Thursday, November 18, 2010

WHAT IMPERTINENCE!


Passages in a foreign language may be translated by the person quoting them if no acceptable English translation of the source has been published; in this case "my translation" should be added either in parentheses following the translation or in the note identifying the source. Where a published translation is used, the title of the translation, the translator's name, and the bibliographical details should be given in a note or in the bibliography, and the relevant page number of the translation should be used in identifying the translation. The Chicago Manual of Style, 13th Edition (10.71)

From Reader #2

Oh, my, Anthony has sorely tried Papa! Just look at his disgusted mien! (Papa is very upright, you know, so he naturally recoils at arrogation of any sort.)

You see, all the Readers were assembled recently at the Meadow on a golden autumn afternoon. The fallen poplar and linden leaves were as bountiful as the blunders and botches littering the ill-written pages of Work of Human Hands.

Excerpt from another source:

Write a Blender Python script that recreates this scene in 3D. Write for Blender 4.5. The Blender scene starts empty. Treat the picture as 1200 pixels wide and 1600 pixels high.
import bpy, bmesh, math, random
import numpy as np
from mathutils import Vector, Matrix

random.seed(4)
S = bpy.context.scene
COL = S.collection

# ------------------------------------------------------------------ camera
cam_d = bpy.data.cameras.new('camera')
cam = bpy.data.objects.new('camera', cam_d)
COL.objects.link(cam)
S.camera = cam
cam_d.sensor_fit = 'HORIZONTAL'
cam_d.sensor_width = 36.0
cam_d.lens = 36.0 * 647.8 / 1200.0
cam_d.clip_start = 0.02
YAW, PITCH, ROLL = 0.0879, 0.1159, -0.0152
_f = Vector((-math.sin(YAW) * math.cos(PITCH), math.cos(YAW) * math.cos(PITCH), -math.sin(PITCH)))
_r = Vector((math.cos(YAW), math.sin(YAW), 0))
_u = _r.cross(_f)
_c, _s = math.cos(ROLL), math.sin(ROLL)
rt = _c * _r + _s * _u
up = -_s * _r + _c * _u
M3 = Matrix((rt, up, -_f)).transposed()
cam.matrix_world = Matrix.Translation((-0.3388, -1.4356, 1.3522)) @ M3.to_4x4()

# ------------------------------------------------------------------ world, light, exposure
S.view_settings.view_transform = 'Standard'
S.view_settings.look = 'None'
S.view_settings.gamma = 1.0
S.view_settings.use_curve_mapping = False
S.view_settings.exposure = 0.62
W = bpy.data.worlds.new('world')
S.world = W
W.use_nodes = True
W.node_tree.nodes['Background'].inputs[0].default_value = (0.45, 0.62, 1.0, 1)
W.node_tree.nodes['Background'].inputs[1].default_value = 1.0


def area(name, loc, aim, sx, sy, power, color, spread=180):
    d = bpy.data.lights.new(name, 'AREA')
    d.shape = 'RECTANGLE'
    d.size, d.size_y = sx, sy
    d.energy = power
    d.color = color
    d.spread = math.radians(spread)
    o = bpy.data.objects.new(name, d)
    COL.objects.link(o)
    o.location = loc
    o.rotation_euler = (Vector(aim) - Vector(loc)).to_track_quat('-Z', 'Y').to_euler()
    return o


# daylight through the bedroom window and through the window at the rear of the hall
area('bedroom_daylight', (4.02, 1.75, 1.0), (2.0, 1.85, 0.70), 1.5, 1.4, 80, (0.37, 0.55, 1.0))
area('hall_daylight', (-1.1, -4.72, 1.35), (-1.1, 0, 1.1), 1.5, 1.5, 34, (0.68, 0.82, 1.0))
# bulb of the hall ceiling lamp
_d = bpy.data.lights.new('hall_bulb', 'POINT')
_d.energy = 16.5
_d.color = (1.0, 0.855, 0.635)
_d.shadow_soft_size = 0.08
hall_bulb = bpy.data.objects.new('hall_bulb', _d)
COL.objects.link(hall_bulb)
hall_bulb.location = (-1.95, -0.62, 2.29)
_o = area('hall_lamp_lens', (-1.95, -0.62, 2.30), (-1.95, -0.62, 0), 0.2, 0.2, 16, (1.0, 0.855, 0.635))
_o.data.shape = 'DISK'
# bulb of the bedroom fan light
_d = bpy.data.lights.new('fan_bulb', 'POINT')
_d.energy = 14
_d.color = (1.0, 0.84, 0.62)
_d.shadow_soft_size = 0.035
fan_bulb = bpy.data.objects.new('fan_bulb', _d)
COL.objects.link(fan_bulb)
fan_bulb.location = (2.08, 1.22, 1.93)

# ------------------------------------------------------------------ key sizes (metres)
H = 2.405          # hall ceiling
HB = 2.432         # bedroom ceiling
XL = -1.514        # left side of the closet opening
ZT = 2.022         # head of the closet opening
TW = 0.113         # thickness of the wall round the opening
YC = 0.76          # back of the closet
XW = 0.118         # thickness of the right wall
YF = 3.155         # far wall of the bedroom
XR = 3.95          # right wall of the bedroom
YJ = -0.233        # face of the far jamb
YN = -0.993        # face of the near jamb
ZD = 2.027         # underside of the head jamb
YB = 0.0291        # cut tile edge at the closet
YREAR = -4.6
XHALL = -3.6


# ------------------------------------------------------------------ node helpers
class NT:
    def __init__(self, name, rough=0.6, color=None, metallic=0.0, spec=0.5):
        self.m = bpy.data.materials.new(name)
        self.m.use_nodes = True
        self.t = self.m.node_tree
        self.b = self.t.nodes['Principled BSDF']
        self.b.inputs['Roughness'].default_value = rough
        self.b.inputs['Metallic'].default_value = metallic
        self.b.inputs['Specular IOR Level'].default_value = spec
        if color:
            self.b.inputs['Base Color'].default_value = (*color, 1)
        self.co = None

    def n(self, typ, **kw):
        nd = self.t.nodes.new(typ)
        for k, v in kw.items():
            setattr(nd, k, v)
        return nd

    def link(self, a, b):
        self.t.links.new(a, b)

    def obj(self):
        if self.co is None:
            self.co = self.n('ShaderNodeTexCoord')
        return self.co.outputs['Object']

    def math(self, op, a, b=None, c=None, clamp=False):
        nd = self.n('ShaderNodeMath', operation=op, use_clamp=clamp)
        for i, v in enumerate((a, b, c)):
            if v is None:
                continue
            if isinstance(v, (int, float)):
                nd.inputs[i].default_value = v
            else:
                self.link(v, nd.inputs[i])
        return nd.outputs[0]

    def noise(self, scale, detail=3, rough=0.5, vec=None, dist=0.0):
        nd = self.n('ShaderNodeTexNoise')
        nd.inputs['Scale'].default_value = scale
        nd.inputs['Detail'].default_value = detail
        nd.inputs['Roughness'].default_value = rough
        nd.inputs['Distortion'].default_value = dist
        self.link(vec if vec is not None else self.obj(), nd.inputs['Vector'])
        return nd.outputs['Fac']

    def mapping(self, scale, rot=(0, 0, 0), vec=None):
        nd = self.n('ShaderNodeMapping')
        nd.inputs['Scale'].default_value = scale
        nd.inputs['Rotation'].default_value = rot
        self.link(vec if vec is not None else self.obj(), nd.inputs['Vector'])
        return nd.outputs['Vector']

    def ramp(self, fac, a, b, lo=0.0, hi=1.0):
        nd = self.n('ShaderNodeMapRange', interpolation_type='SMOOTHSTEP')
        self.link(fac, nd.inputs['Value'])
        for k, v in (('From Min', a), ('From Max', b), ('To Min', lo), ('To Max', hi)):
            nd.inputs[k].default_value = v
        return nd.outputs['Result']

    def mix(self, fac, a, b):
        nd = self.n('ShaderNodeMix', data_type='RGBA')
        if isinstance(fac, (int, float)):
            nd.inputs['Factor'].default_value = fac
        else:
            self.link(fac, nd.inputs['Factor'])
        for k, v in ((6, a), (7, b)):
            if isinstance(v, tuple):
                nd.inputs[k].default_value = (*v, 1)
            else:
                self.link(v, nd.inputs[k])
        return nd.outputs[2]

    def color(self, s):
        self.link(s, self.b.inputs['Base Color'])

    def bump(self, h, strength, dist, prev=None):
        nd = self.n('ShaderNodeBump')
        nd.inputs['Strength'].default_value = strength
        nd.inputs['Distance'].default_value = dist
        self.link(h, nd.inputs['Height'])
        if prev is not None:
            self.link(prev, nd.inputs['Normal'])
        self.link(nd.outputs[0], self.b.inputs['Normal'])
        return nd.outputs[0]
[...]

I first inspired our party's wanton mirth when I remarked how Anthony misspelled the adopted surname name of the "fearsome" Saint Peter Damian as Damien [p. 232, Ed.]. Then we merrily laughed as Reader #4 rehearsed fresh chronicles of Anthony's slapdash work and utter estrangement from general scholarly standards.

In a low voice, he confided that the nastiest example he found occurred on p. 233: Outside of some small differences of punctuation and one or two minor changes in word order, the translations of seven different Latin Collects are identical (or nearly identical) to the translations printed in the St. Andrew Daily Missal! And nowhere does Anthony disclose to whom these translations belong!

"The renderings do not appear," whispered our #4, "to be the result of happy coincidence. To wit, 'sweetness' isn't the word most would use to translate suavitate, nor 'most dear' for dulcissimi. Likewise, 'blandishments' is certainly not the tip-of-your-tongue equivalent for illecebras (albeit quite felicitous). Nay, the similarity would seem to fly in the face of bald coincidence. Ditto for 'detaching our hearts from earthly joys' as a translation for terrenis omnibus abdicatis. "

Sickened, our gaiety dissolved. Anon, with a comforting smile, Mr. D., who loves paradoxes, broke the stunned silence when he chirped:

"Well said, and why not! Truly by the laws of chance we are bound to meet coincidence sooner or later. Why, without coincidence, the world would be as bizarre as Anthony Cekada's Blunderland." He then somewhat crinkled his brow here, scratched his chin absentmindedly, and continued, "But in the present matter, I should venture to say that statistical coincidence may not at all be at work. Yet, to be sure, we might perform a parametric statistical analysis based on a binomial or multinomial distribution..."

"That will do!" thundered Papa, who had been dourly listening to our lively chatter. He set down his shimmering glass of sherry (barely tasted), glowered, and muttered something like mee-may-TACE GO-ace. And eying us each one by one, he intoned: "No one can brook such bad form. If one does, then he is no scholar -- and certainly no gentleman."